日本の法人で所得についての税金を納付しているのは約30%といわれます。つまり黒字の法人がそれぐらいしかないというわけです。
これで困るのは、税収が安定しないという点です。どの法人が黒字になるのかは決算が終わってみないと分かりませんし、景気が悪くなると途端に税収が少なくなるといったことが起こります。
■規模に応じて課税しよう!
実際、バブルがはじけた後、2003年(平成15年)ごろの法人の決算は非常に悪くなり、税収は落ち込みました。法人の支払う税金が少なくなると、地方自治体の歳入が減ります。そこで、ある程度の規模を持つ会社からは、所得が赤字でも税金を取ろうという動きが起こりました。
法人の規模、つまり「外形」に応じて、という意味で「外形標準課税」というわけです。
外形標準課税は現在地方税として「資本金が1億円以上」の法人について課せられます。
■「外形標準課税」ってどのくらいなの!?
ここで法人が支払う税金がどのくらいなのかを見てみましょう。
法人に掛かる税金 = 法人税 + 法人住民税 + 法人事業税
法人税は、国に支払う税金。
法人住民税と法人事業税は、地方税です。
*……他に消費税があります。これは黒字・赤字に関係ありません。
東京都に法人があったとすると実効税率は「35.64%」になります。
上記のうち、法人事業税は「所得割」と「外形標準課税」を足したものです。
「所得割」はその法人の所得に対する課税部分ですから、赤字の法人はこの部分がないことになりますね。ちなみに所得割の税率は「2.9%」です。
では、肝心の「外形標準課税」がどのように計算されているか見てみましょう。
①外形標準課税 = 付加価値割 + 資本割
となっています。「付加価値割」とは、「その法人の生み出した付加価値を基準にした課税」と説明されますが、これだけでは何のことか分かりませんね。
計算式ではこうなります。
付加価値割 = 付加価値額 × 0.48%
付加価値額 = 収益配分額(報酬給与額、純支払利子、純支払賃借料) + 単年度損益
問題なのは「収益配分額」のうちの「報酬給与額」です。これは「給与、賞与、手当、退職金などの合計金額」と規定されています。

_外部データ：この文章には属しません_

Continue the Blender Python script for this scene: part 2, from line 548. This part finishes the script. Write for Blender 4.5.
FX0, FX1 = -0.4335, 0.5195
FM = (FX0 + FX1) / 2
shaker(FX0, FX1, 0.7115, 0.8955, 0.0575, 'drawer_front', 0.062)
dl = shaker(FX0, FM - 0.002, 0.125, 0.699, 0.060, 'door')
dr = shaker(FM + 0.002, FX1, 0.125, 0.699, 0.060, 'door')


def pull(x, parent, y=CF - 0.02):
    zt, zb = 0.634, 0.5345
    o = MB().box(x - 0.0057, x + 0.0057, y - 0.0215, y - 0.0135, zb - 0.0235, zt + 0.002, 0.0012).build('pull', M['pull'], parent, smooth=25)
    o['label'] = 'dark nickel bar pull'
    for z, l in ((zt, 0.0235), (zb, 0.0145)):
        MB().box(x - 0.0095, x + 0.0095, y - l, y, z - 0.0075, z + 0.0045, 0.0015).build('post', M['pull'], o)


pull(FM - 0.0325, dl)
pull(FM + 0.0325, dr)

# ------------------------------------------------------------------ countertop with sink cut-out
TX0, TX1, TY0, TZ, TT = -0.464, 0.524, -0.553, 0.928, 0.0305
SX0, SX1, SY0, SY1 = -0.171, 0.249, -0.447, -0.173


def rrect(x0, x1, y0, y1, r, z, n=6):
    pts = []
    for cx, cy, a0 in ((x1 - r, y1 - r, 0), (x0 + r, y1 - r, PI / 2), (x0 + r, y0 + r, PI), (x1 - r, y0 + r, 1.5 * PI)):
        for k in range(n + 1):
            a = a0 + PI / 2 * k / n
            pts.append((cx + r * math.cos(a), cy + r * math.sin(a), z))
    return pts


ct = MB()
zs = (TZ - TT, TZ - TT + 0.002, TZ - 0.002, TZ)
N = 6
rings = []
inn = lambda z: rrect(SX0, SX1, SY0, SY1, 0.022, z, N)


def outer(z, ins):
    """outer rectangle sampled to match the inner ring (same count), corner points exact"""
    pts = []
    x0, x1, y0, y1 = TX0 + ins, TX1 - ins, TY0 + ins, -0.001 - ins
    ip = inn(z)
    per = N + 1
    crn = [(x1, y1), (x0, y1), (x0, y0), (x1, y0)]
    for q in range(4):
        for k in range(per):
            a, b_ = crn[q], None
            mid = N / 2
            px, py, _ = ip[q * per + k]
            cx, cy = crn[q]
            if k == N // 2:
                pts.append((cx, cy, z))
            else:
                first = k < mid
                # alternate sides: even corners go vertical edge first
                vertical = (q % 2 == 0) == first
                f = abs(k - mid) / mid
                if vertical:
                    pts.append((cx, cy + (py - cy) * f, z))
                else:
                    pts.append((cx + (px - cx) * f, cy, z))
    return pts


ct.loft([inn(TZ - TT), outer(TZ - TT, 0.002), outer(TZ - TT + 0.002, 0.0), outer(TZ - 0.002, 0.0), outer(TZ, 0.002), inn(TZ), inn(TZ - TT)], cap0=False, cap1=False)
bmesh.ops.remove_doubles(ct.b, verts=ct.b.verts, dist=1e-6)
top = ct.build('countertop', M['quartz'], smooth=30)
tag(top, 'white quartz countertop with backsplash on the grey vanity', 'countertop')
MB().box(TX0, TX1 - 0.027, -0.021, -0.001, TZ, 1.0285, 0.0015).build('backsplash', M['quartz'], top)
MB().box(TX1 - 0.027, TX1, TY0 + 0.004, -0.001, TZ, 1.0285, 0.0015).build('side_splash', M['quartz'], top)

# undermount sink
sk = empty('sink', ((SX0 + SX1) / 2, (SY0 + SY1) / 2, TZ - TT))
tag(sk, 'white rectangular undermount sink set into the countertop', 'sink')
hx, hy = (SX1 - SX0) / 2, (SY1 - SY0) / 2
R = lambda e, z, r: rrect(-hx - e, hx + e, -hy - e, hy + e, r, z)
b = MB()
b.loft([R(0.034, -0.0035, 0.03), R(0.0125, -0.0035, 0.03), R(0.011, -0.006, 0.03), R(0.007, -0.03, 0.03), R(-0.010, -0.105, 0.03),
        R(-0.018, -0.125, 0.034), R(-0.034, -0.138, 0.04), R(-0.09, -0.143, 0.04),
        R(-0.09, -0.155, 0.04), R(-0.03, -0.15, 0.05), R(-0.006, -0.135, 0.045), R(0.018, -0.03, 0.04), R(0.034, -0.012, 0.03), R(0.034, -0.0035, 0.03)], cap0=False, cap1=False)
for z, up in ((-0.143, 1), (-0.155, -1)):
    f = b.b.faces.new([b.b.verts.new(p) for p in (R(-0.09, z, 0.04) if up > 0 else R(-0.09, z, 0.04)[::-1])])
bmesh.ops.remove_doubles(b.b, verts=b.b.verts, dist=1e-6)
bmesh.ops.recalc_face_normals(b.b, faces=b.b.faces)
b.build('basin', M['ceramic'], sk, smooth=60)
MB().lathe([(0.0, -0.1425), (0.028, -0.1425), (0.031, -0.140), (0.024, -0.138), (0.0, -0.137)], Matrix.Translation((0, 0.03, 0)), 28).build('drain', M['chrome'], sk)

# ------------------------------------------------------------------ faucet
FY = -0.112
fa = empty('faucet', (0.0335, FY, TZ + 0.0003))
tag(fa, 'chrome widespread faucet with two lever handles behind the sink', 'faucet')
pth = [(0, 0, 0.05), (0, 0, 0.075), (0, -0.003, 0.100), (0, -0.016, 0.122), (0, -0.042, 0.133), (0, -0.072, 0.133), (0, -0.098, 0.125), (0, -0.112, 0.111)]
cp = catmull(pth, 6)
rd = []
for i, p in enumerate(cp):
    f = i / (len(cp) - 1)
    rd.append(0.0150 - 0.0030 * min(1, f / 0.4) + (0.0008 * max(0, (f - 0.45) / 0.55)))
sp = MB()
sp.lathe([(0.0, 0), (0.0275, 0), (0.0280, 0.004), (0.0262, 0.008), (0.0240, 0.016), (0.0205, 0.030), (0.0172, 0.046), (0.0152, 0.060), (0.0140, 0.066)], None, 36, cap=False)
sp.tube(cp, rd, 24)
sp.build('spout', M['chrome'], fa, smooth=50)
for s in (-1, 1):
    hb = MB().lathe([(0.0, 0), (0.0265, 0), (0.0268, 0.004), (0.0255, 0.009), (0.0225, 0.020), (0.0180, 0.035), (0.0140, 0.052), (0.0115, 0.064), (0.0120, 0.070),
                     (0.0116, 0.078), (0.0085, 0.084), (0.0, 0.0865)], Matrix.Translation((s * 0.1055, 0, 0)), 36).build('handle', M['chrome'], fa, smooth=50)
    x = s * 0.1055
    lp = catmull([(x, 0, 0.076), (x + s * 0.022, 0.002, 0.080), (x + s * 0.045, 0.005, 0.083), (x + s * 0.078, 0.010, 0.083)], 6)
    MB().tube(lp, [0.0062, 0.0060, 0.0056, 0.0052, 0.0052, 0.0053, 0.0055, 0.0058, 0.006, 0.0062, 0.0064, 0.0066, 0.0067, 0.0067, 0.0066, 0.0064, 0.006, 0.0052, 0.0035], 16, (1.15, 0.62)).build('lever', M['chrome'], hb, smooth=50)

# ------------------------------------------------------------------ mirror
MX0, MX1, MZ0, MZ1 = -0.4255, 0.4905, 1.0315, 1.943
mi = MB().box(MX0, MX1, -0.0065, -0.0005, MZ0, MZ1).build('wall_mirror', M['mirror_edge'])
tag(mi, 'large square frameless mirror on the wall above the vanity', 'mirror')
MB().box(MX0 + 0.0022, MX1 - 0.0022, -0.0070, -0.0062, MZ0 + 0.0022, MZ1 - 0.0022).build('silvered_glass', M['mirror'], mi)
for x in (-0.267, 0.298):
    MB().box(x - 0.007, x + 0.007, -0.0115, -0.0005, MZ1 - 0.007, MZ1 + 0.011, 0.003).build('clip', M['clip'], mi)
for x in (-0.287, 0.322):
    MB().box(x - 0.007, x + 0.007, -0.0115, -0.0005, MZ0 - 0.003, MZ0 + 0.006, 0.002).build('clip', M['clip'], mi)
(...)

「純支払利子」は利子収入がなければ関係ありませんし、「純支払賃借料」は土地・家屋の貸し借りをしていなければ関係ありませんが、資本金が1億円以上で人を雇用していない法人はまずないでしょう。
計算式から分かるとおり、人をたくさん雇用して、いわゆる「人件費」をたくさん払っている法人ほど多く支払わなければなりません。
また①の式の「資本割」は、「法人税法の規定に関する資本金等の額、または連結個別資本金等の額」に課税され、その税率は「0.2%」とされています。
仮に資本金を1億円とすると、
1億円 × 0.2% = 20万円
ですね。
また「地方法人特別税」というのがあって、外形標準課税が適用される法人については所得割に関して徴収されます。これが「所得割額の148%」となっています。
■法人税を下げる一方で……
現在、法人税率を下げようなんて話がある一方で、外形標準課税の課税対象を拡大しようという話があります。経済評論家の先生の中には、外形標準課税の課税対象を拡大すると中小企業の倒産が増えると指摘する人もいらっしゃいますが……。
この「外形標準課税」の問題はさてどうなるでしょうか!?
*……正確には、赤字やもうけが0の会社でも、法人住民税の「均等割」は支払わなければなりません。